▶ **Written instruction**:
Print the lines of the listing below verbatim from its first line through the line bearing "g.build('lettering', 'line_pink', t)". Any pictures are to be omitted.

▶ **Data lines**:
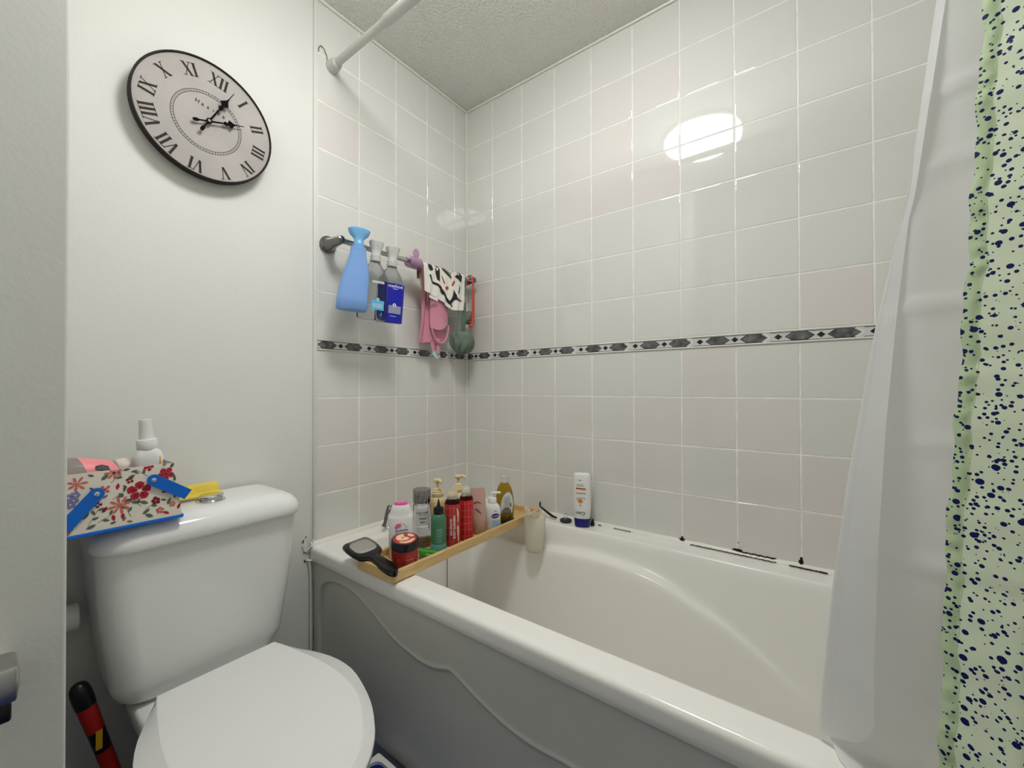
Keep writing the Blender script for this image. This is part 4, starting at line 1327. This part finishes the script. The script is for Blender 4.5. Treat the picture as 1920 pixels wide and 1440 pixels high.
onmap(g, ringvf(.0035, .001, 20), jm(.026), at=(-.020, 0)); onmap(g, quad(.022, .0018, 10), jm(.027), at=(.010, 0)); onmap(g, quad(.026, .0014, 10), jm(.020), at=(.010, 0))
g.build('lettering', 'line_pink', t)

# green nozzle bottle
t = bt('nozzle_bottle', 'green translucent bottle with a black pointed nozzle cap', 'bottle', .357, -.505, 0)
g = G(); g.lathe([(.020, 0), (.0225, .003), (.0225, .088), (.0215, .096), (.018, .1025), (.0135, .106), (.0135, .109)], 36); g.build('bottle_body', 'green_clear', t)
g = G(); g.lathe([(.0145, .106), (.0150, .1065), (.0150, .121), (.0135, .124), (.006, .127), (.0045, .131), (.0028, .140), (.0014, .148), (.0004, .1485)], 28); g.build('nozzle_cap', 'black_plastic', t)['label'] = 'black nozzle cap'
g = G(); g.lathe([(.0226, .001), (.0228, .002), (.0228, .022), (.0226, .0225)], 36, cap=False); g.build('liquid', 'aqua_liquid', t)
g = G()
nm = lambda z0: cylmap(.0225, z0, .0009)
for k in range(4): onmap(g, quad(.017, .0016, 6), nm(.066 - .006 * k), at=(.002, 0))
for k in range(3): onmap(g, disc(.0013, seg=8), nm(.042 - .006 * k), at=(-.008, 0)); onmap(g, quad(.012, .0015, 6), nm(.042 - .006 * k), at=(.002, 0))
g.build('lettering', 'teal_bristle', t)

# two red body cleanser bottles
def cleanser(x, y, label, d, r_, lab, full):
    t = bt('cleanser_bottle', label, 'bottle', x, y, d, 'red cleanser bottles')
    g = G(); g.lathe([(r_ - .002, 0), (r_, .003), (r_, .126), (r_ - .002, .132), (r_ * .68, .139), (r_ * .62, .141)], 36); g.build('bottle_body', 'clear', t)
    g = G(); g.lathe([(r_ * .62, .1395), (r_ * .66, .140), (r_ * .64, .160), (r_ * .58, .162), (.0005, .162)], 28); g.build('bottle_cap', 'frost', t)
    g = G(); g.lathe([(r_ + .0003, .002), (r_ + .0005, .003), (r_ + .0005, .124), (r_ + .0003, .1245)], 36, cap=False); g.build('label', lab, t)
    lm = lambda z0, o=.0008: cylmap(r_, z0, o)
    g = G()
    for k in range(6): onmap(g, quad(.055, .0006, 18), lm(.016 + .0195 * k))
    for a in (-.020, -.008, .004, .016): onmap(g, quad(.0006, .118, 1, 2), lm(.063), at=(a, 0))
    g.build('print', 'line_pink', t)
    return t, lm
t, lm = cleanser(.358, -.449, 'matte red cleanser bottle with white upright lettering', 0, .0232, 'red_label', True)
g = G()
onmap(g, text('ARA PEACHI', .0088, .018), lm(.058, .0013), rot=PI / 2, at=(-.004, 0)); onmap(g, text('BODY CLEANSER', .0088, .022), lm(.058, .0013), rot=PI / 2, at=(.0055, 0))
g.build('lettering', 'ink_white', t)
g = G()
onmap(g, shape([(.012, .05), (.017, .046), (.020, .034), (.019, .012), (.017, .006), (.0155, .012), (.014, .03)]), lm(.063, .0012)); onmap(g, shape([(.013, -.004), (.018, .0), (.021, -.014), (.021, -.05), (.018, -.058), (.016, -.04), (.014, -.02)]), lm(.063, .0012))
g.build('print', 'peach', t)
t, lm = cleanser(.362, -.393, 'brighter red cleanser bottle without lettering, next to the pink tube', 10, .0215, 'red_bright', False)

# rose coloured tube leaning
t = bt('squeeze_tube', 'dull pink crimped squeeze tube between red bottle and white pump bottle', 'tube', .358, -.326, -4, rx=R(4), z=TB + .0016)
g = G(); g.loft([sering(0, 0, z, a, b, 2.3, 32) for z, a, b in ((0, .016, .019), (.004, .019, .022), (.05, .018, .0255), (.09, .014, .027), (.118, .008, .0275), (.132, .0035, .0275), (.142, .0022, .0265), (.1445, .0016, .022))])
g.build('tube_body', 'rose_tube', t, ang=60)
g = G(); onmap(g, shape([(-.012, .0), (.0, .004), (.012, -.002), (.014, -.006), (.002, -.001), (-.011, -.004)]), lambda a, b: (.0125 + .0006 - (b) * .1, a, .100 + b)); onmap(g, shape([(-.010, .0), (.0, -.002), (.012, -.016), (.010, -.018), (-.002, -.007)]), lambda a, b: (.016 - b * .1, a, .082 + b)); g.build('crease_mark', 'mauve', t)

# white pump lotion
t = bt('pump_bottle', 'white pump lotion bottle with a dark blue oval badge on the tray', 'pump bottle', .366, -.270, 0)
g = G(); g.loft([sering(0, 0, z, a, b, 2.7, 36) for z, a, b in ((0, .016, .025), (.003, .0185, .0275), (.066, .0185, .0275), (.076, .0175, .0245), (.083, .0145, .0175), (.086, .0125, .0135))]); g.build('bottle_body', 'white_plastic', t, ang=45)
g = G(); g.lathe([(.0135, .0855), (.0145, .0865), (.0145, .103), (.0135, .1045), (.007, .1055), (.007, .1185)], 28); g.build('collar', 'white_plastic', t)
g = G(); g.loft([sering(.003, .006, z, a, b, 2.2, 24) for z, a, b in ((.1175, .006, .0095), (.1195, .0072, .0105), (.1225, .0065, .0095), (.1235, .003, .005))]); g.tube([(.002, .012, .1205), (.002, .022, .1205), (.002, .0285, .119)], [.0048, .0042, .0032], 12); g.build('pump_head', 'white_plastic', t)
wm = lambda z0, o=.0006: sewrap(.0185, .0275, 2.7, z0, o)
g = G(); onmap(g, disc(.0135, .0078, 28), wm(.047), at=(.010, 0), rot=.18); g.build('badge', 'ink_navy', t)['label'] = 'dark blue oval badge'
g = G(); onmap(g, text('Cetaphil', .0066, .004), wm(.047, .0013), at=(.010, 0), rot=.18); g.build('lettering', 'ink_white', t)
g = G(); onmap(g, quad(.025, .022, 8), wm(.022, .0006), at=(.012, 0)); g.build('label', 'ink_skyblue', t)
g = G(); onmap(g, disc(.002, seg=8), wm(.065), at=(.011, 0)); onmap(g, quad(.014, .0011, 6), wm(.061), at=(.011, 0)); g.build('lettering', 'stem', t)

# shower oil bottle
t = bt('oil_bottle', 'amber shower oil bottle with silver label and pale cap at the far end', 'bottle', .352, -.185, 6)
g = G()
OP = [(0, .014, .026), (.004, .0175, .0305), (.04, .0185, .0335), (.08, .0180, .0325), (.11, .0165, .0270), (.126, .0150, .0205), (.134, .0135, .0150), (.138, .0125, .0130)]
g.loft([sering(0, 0, z, a, b, 2.2, 36) for z, a, b in OP]); g.build('bottle_body', 'oil', t, ang=60)
g = G(); g.lathe([(.0128, .137), (.0136, .138), (.0132, .154), (.0122, .158), (.0005, .1585)], 28); g.build('bottle_cap', 'frost_head', t)
om = lambda z0, o=.0010: sewrap(.0185, .0335, 2.2, z0, o)
g = G()
LBL = [(-.018, -.030), (.026, -.030), (.029, .0), (.0275, .02), (.022, .036), (.013, .045), (.003, .042), (-.007, .029), (-.014, .008)]
g.add([om(.062)(a, b) for a, b in LBL] + [om(.062, .0015)(.008, .004)], [(i, (i + 1) % len(LBL), len(LBL)) for i in range(len(LBL))], 0, True)
g.build('label', 'label_silver', t)
g = G()
for k in range(8): onmap(g, quad(.024 - .001 * abs(k - 3), .0012, 6), om(.090 - .0052 * k, .0028), at=(.008, 0))
onmap(g, quad(.030, .012, 8), om(.040, .0026), at=(.006, 0)); g.build('lettering', 'ink_grey', t)

# black comb-like teeth in front of it, green sachet, black hair brush
t = bt('hair_comb', 'small black toothed comb lying in front of the amber oil bottle', 'comb', .383, -.212, 0)
g = G(); g.box(-.006, .003, -.020, .022, 0, .014, bev=.002); g.build('comb_back', 'dark_navy', t)
g = G()
for k in range(10): g.tube([(.0, -.018 + .0042 * k, .012), (.004, -.017 + .0044 * k, .026 + .004 * sin(k * 1.3)), (.007, -.015 + .0044 * k, .031 + .004 * sin(k * 1.3))], [.0016, .0013, .0006], 6)
g.build('teeth', 'black_plastic', t)
t = T('soap_box', 'small bright green carton tilted beside the green nozzle bottle', 'carton', (.372, -.560, TB + .0045), R(-32), rx=R(-14))
g = G(); g.box(-.013, .013, -.026, .026, 0, .016, bev=.002); g.build('carton_body', 'green_pack', t)
g = G(); g.box(-.009, -.002, -.024, .024, .0159, .0165); g.build('stripe', 'ink_green', t)
g = G(); onmap(g, quad(.020, .0022, 4), lambda a, b: (.0134, a, .0075 + b)); g.build('lettering', 'ink_white', t)

hb = T('hair_brush', 'black paddle hair brush with a grey bristle pad across the tray end', 'hair brush', (.262, -.683, .592))
d1 = Vector((.155, -.019, -.012))             # handle end minus head middle
ax = d1.normalized()
az = Vector((.10, -.10, 1)); az = (az - ax * az.dot(ax)).normalized()
ay = az.cross(ax)
def BR(a, b, c): return tuple(ax * a + ay * b + az * c)
g = G()
HBP = [(-.064, .033), (-.060, .0375), (-.034, .0395), (.0, .0385), (.026, .034), (.036, .025), (.044, .015), (.052, .0115), (.075, .0135), (.105, .0165), (.135, .0150), (.150, .010), (.156, .003)]
def outl(k, c, end=1):
    top = [(a, b * k) for a, b in HBP]
    pts = [BR(a, b, c) for a, b in top] + [BR(a, -b, c) for a, b in reversed(top)]
    return pts
g.loft([outl(.8, -.010), outl(.97, -.006), outl(1, 0), outl(.96, .005), outl(.80, .007)])
g.build('brush_body', 'black_plastic', hb, ang=60)
g = G()
def lift(a): return 0
def padp(k, c):
    out = []
    for t in [2 * PI * i / 32 for i in range(32)]:
        a = -.015 + .037 * k * math.copysign(abs(cos(t)) ** .6, cos(t))
        out.append(BR(a, .0295 * k * math.copysign(abs(sin(t)) ** .6, sin(t)), c + lift(a)))
    return out
g.loft([padp(1, .0066), padp(.97, .009), padp(.8, .0105), padp(.6, .011), padp(.4, .0112), padp(.2, .0114)])
pad = g.build('bristle_pad', 'brush_pad', hb, ang=60)
g = G()
for i in range(11):
    for j in range(8):
        a, b = -.047 + .0064 * i, -.0235 + .0067 * j
        g.tube([BR(a, b, .0105 + lift(a)), BR(a, b, .0175 + lift(a))], .0006, 5)
g.build('bristles', 'bristle', pad)

# frosted jug on the tray's edge
t = T('rinse_cup', 'frosted plastic rinse jug hooked over the far end of the tray', 'jug', (.4565, -.150, .470), R(-20))
g = G()
g.lathe([(.0005, 0), (.026, 0), (.030, .003), (.0345, .06), (.0395, .118), (.0405, .121), (.0395, .1215), (.038, .118), (.033, .06), (.0288, .005), (.0005, .0035)], 44, cap=False)
g.build('cup_body', 'frost', t, ang=50)
g = G()
g.tube([(-.038, .006, .108), (-.050, .008, .122), (-.062, .010, .123), (-.0665, .010, .115), (-.0665, .010, .1115)], [.008, .011, .012, .010, .006], 16)
g.build('handle', 'frost', t, ang=60)

# far rim: razor, plug, sun lotion
t = T('razor', 'black disposable razor lying from the tray corner onto the bath rim', 'razor', (.462, -.040, .5575))
g = G(); g.tube([(.018, -.001, .0015), (.0, 0, .004), (-.030, .008, .013), (-.055, .014, .022), (-.064, .016, .026)], [.004, .0056, .0052, .004, .003], 12, flat=.8); g.build('handle', 'black_plastic', t)
g = G(); g.tube([(-.064, .016, .024), (-.066, .018, .034), (-.0655, .019, .042)], [.004, .0045, .0035], 10, flat=.6); g.build('blade_head', 'black_plastic', t)
t = T('bath_plug', 'round dark rubber bath plug with a metal ring on the rim', 'plug', (.515, -.036, .5505))
g = G(); g.lathe([(.018, 0), (.0205, .002), (.0215, .007), (.019, .009), (.0005, .0095)], 32); g.build('plug_disc', 'black_rubber', t)
g = G(); g.tube([(.0065 * cos(R(a)), .0065 * sin(R(a)) * .3, .0200 + .0115 * sin(R(a))) for a in range(0, 361, 15)], .0009, 6); g.lathe([(.003, .009), (.0025, .0125), (.0005, .013)], 10); g.build('ring', 'steel', t)['label'] = 'metal pull ring'
t = T('sun_lotion_bottle', 'white sun lotion bottle standing on its dark blue cap on the far rim', 'bottle', (.585, -.0445, .5505), face(.585, -.0445, -4))
g = G()
SP = [(.030, .0155, .0265), (.034, .0165, .0275), (.06, .0185, .0305), (.10, .0195, .0325), (.14, .0185, .0325), (.170, .0155, .0305), (.180, .013, .0290), (.184, .011, .0265), (.1855, .009, .022)]
g.loft([sering(0, 0, z, a, b, 2.4, 40) for z, a, b in SP]); g.build('bottle_body', 'white_plastic', t, ang=50)
g = G(); g.loft([sering(0, 0, z, a, b, 2.4, 40) for z, a, b in ((0, .0135, .0235), (.003, .0155, .0260), (.027, .0165, .0272), (.030, .0160, .0268))]); g.build('bottle_cap', 'navy_cap', t, ang=50)['label'] = 'dark blue cap'
def lotmap(z0, o=.0007):
    def fn(a, b):
        z = z0 + b
        A = interp([(p[0], p[1]) for p in SP], z); B = interp([(p[0], p[2]) for p in SP], z)
        return (A * (1 - min(.99, abs(a) / B) ** 2.4) ** (1 / 2.4) + o, a, z)
    return fn
g = G(); onmap(g, text('Cien', .0175, .006), lotmap(.050), rot=PI, at=(-.005, 0)); onmap(g, quad(.010, .0016), lotmap(.163), at=(-.006, 0)); onmap(g, text('Sun', .006, .01), lotmap(.077), rot=PI, at=(-.005, 0)); g.build('lettering', 'ink_black', t)
g = G(); onmap(g, text('Sensitive', .0095, .008), lotmap(.118), rot=PI, at=(-.003, 0)); onmap(g, quad(.032, .0045, 8), lotmap(.1345), at=(-.004, 0)); g.build('lettering', 'ink_red', t)
g = G(); onmap(g, disc(.0085, .0075, 20), lotmap(.092), at=(-.005, 0)); onmap(g, quad(.018, .0040, 6), lotmap(.1325, .0010), at=(.006, 0)); g.build('print', 'ink_orange', t)
g = G(); onmap(g, quad(.024, .0012, 6), lotmap(.148), at=(-.005, 0)); onmap(g, quad(.024, .0012, 6), lotmap(.1435), at=(-.005, 0)); g.build('print', 'ink_green', t)
g = G()
v, fc = [], []
for k in range(15):
    a = R(20 + 160 * k / 14)
    for q in (1, .86): v.append(lotmap(.096, .001)(-.002 + .0165 * q * cos(a), .0085 * q * sin(a)))
for k in range(14): fc.append((2 * k, 2 * k + 2, 2 * k + 3, 2 * k + 1))
g.add(v, fc, 0, False); g.build('print', 'ink_grey', t)
t = T('bottle_stopper', 'tiny black stopper on the rim behind the white sun lotion bottle', 'stopper', (.612, -.019, .5575))
g = G(); g.lathe([(.006, -.006), (.0075, -.003), (.0065, .004), (.004, .012), (.003, .016), (.0005, .017)], 16); g.build('stopper_body', 'black_plastic', t)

▶ **Exercise output**:
Keep writing the Blender script for this image. This is part 4, starting at line 1327. This part finishes the script. The script is for Blender 4.5. Treat the picture as 1920 pixels wide and 1440 pixels high.
onmap(g, ringvf(.0035, .001, 20), jm(.026), at=(-.020, 0)); onmap(g, quad(.022, .0018, 10), jm(.027), at=(.010, 0)); onmap(g, quad(.026, .0014, 10), jm(.020), at=(.010, 0))
g.build('lettering', 'line_pink', t)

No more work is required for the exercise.